O Beat Brasilis é um evento que ilustra muito bem a conexão presente entre o sample e o vinil na cultura hip-hop. Ele acontece desde setembro de 2014 na Casa Brasilis (loja de discos de vinil) e hoje funciona como um ponto de encontro e troca de experiência e aprendizado entre beatmakers e produtores de todo Brasil.

Casa Brasilis (Foto: Bruno Henrique)

“A ideia surgiu meio sem querer”, conta Rafa Jazz, 29, beatmaker e uma das sócias da casa. Cabeça, um beatmaker de Curitiba, veio pra São Paulo fazer um show com sua MPC. DJ Marco e DJ Niggaz, que também tinham uma MPC, combinaram de se encontrar com o Cabeça para esclarecer algumas dúvidas e esse foi o primeiro Beat Brasilis não-oficial. Os envolvidos gostaram tanto da experiência que resolveram continuar. A partir daí o movimento só foi crescendo, com pelo menos 12 produtores em cada edição.

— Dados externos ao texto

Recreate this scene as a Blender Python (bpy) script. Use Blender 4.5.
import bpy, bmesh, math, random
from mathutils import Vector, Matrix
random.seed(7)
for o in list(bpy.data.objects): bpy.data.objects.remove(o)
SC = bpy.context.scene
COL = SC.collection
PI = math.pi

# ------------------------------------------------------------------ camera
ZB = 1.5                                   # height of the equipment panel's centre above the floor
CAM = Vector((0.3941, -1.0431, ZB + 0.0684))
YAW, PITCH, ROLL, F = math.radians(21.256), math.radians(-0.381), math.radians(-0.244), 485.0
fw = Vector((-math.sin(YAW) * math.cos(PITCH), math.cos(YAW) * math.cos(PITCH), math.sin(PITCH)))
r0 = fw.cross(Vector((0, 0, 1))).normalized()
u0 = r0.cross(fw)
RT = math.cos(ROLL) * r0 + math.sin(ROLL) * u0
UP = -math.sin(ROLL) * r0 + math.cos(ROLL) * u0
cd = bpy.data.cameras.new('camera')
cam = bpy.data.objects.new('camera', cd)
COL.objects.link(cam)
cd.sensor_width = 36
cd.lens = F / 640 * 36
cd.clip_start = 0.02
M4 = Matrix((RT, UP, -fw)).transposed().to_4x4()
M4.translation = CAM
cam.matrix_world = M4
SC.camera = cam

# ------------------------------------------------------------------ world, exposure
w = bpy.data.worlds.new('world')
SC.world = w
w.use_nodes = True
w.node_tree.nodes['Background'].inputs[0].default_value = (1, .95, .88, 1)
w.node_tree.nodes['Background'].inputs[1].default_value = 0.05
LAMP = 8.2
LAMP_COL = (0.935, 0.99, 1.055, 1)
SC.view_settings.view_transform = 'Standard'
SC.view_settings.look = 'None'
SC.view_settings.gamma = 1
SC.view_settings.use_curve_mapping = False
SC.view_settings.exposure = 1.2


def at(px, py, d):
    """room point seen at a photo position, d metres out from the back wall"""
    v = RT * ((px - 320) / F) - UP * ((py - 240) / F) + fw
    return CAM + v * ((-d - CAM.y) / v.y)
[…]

O sample no Beat Brasilis é feito direto do vinil. “Quando você põe a agulha ali e capta direto do vinil, você capta com muito mais frequências, com muito mais corpo o som, então o vinil tem muito mais profundidade”, comenta DJ Niggaz, beatmaker e sócio da loja.

O processo de samplear no Beat Brasilis é o seguinte: a primeira pessoa a chegar seleciona 5 discos da loja e a segunda faz uma seleção a partir desses 5, daí cria-se uma lista com o nome dos participantes e cada um tem 10 minutos pra samplear.

A cena de produtores do Beat Brasilis ainda é pequena se comparada à quantidade de beatmakers existente em São Paulo e no Brasil em geral.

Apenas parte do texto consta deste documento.